Casa

Eu sinto falta de casa, entretanto, à essa altura, depois de tanto caminhado, eu já nem sei se "casa" ainda é isso que lembro vagamente. Eu mudei tanto desde então. Digo conscientemente que não sinto que sou uma única pessoa que simplesmente amadureceu todo esse tempo caminhado, isso tudo soa mais como um só que se transforma quando enfrenta o que enfrenta, assumindo as formas necessárias para não entregar-se de vez. Mas, apesar de tudo, sinto falta de casa, de ser quem eu era naquele momento. Não sei se aquele era o meu eu de verdade, sabe, é difícil ter convicção disso. Mas aquele parecia ser a mais lúcida de todas as formas que já assumi nestes últimos anos. E por isso que sinto falta de casa. Porque quanto mais realizado estou, menos realizado eu me sinto. E talvez tudo isso seja por que conquistei todo o pouco que conquistei longe de casa. Mas não é justo voltar para casa só quando a tempestade ameaça, para ter o prazer de ouvir o som da chuva do sofá, seco, quente, sentindo o cheiro do solo molhado. Não é justo só voltar para casa quando lá fora está me assustando. Porque foi eu que quis sair do meu lar para enfrentar um mundo que me engoliu na primeira oportunidade que teve.
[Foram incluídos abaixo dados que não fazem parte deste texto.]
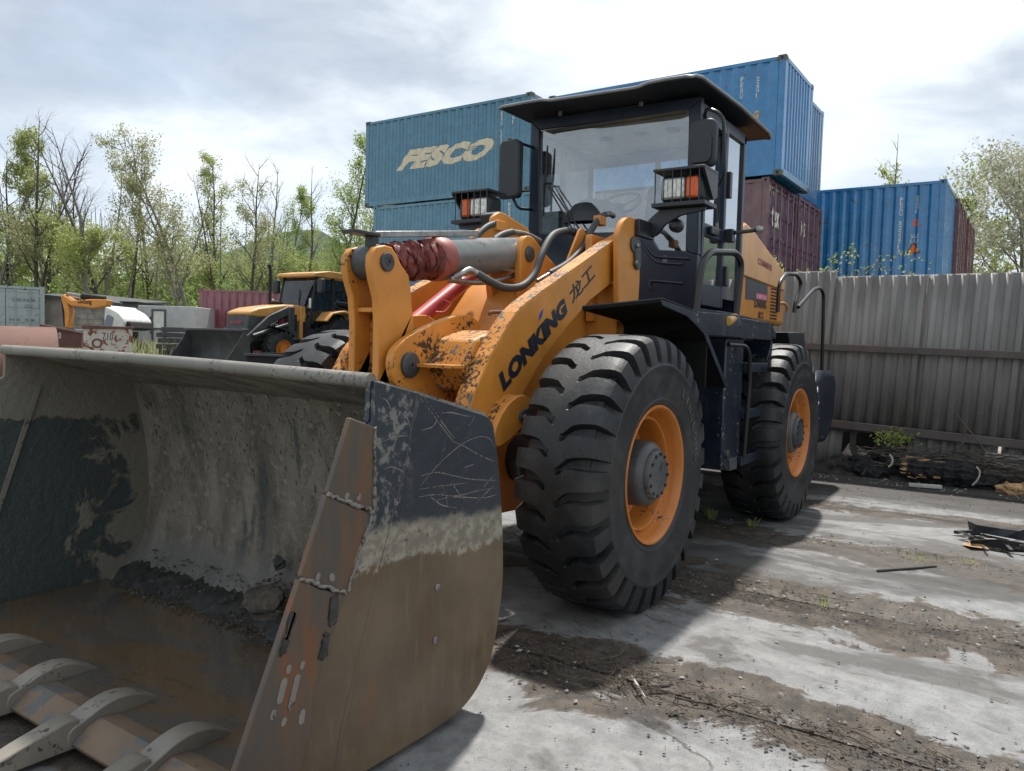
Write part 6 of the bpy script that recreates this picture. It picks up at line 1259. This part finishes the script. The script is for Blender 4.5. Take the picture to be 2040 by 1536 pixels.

Eu sinto falta dos conselhos que as paredes me davam, do abraço do meu lençol na madrugada, do conforto de saber que mesmo de tão longe eu poderia voltar para os seus aposentos. Eu não sei mais como voltar, não sei qual linha de metrô embarcar ou em qual estação de ônibus descer. Eu sinto falta de casa, mas não sei o caminho de volta, nem se ainda me resta voltar, tampouco se minha casa ainda me reconheceria.